London Mayor Sadiq Khan today launched a new scheme designed to protect creative spaces in the capital by securing land and property specifically to house artists’ studios.
The Creative Land Trust will be an independent body, launched with public and philanthropic funding, designed to provide artists with affordable studio space in London.
“Creative industries make up £47 billion of our economy and provide 1 in six jobs in London,” the mayor said at the launch event, held at the Stirling Prize-winning Bloomberg building. “Culture is the golden thread that runs through out social fabric. It showcases to the world who we are and what we stand for. But the sector is being squeezed.”
London’s rapidly rising property prices have made life difficult for many artists, who rely on affordable space in order to pursue their work, and often end up in workspaces that also serve as their homes. Data from City Hall shows many studio spaces are at risk of closure because the organisations running them rarely own the freehold of the site. Speaking at the launch, Khan said that London had lost almost a third of creative space in the last decade, and the Creative Land Trust was an extension of existing efforts by City Hall to maintain London’s creative status.
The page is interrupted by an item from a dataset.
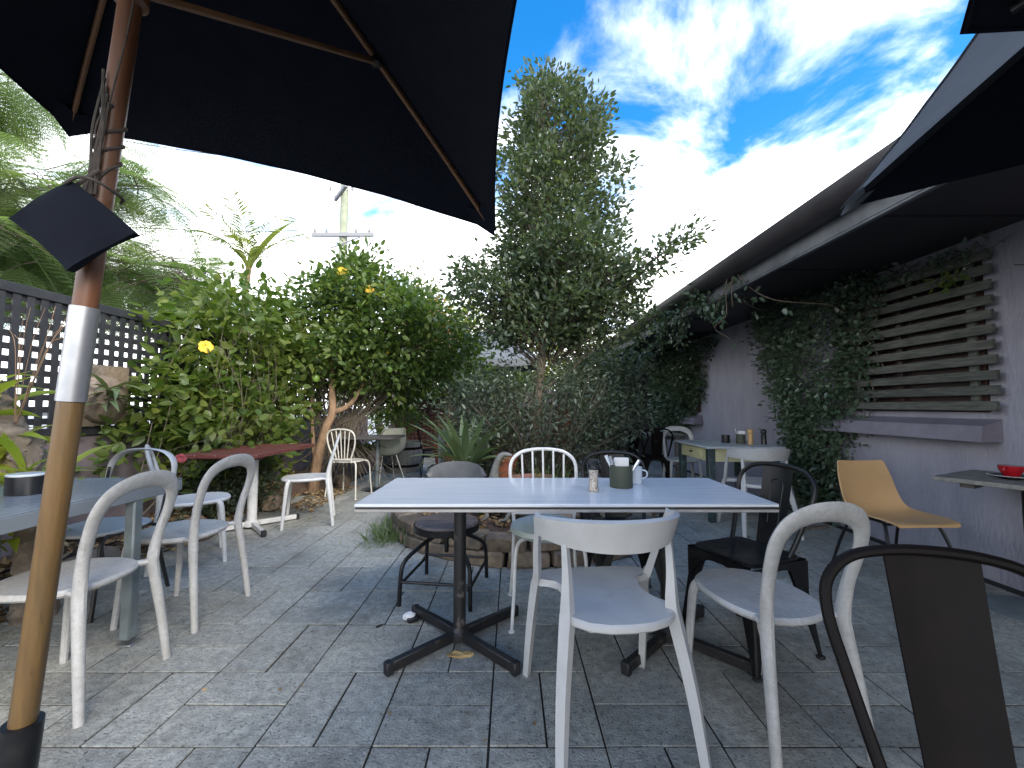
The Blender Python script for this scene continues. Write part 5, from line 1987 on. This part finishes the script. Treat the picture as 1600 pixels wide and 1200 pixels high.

In December 2018, the mayor announced the creation of London’s first Creative Enterprise Zones, providing £11 million to provide training, education and affordable workspace in certain boroughs. One of those areas was Hackney Wick in east London, home to a large concentration of artists, but also an area of rapid gentrification and rising house prices. Stour Space, a multifunctional space that provides subsidised artists’ studios in the area, is one of the major organisations in Hackney Wick supporting the creative sector.
At the launch of the Creative Land Trust scheme at the Bloomberg building, Juliet Can, the co-founder of Stour Space, spoke of the challenges the organisation faced keeping the space going for the past decade.
“We’ve always had fragility, being on short leases of two to three years, but tried to be unwavering in what we charge for arts spaces. When we had chance to buy our building a few years ago, it was so difficult to get investment, people saying “art doesn’t make money.”… The Creative Land Trust would allow us to plan long term, sustain our support for the artists.”
The Creative Land Trust is launching with £4 million funding from City Hall, £2 million from the Arts Council, a body that champions the creative sector in the UK, and support from Bloomberg Philanthropies. The aim is to secure 1,000 affordable workspaces in its first five years, and to encourage investment from developers, local authorities and private sector companies by showing the fiscal and cultural impact of art.
The scheme has been inspired by San Francisco’s Community Arts Stabilization Trust, where artists faced similar problems with rapidly rising rents. According to figures from City Hall, 79 percent of studio spaces were charging over £11 per square foot in 2017, compared to 56 percent of spaces in 2014; yet demand remains high, with nearly 14,000 people on waiting lists for spaces with 27 site providers.
Discussing the market value of art, Kate Bevin, former arts commissioner of New York and now head of Bloomberg Philanthropies’ arts programme, highlighted the problem of tracking the number of artists and their financial impact, particularly those earning money from other work alongside their art. “Value tends to get measured in things you can count – venues, point of sale – but not in individual artists…” she said, adding, “But not everything that counts can be counted.”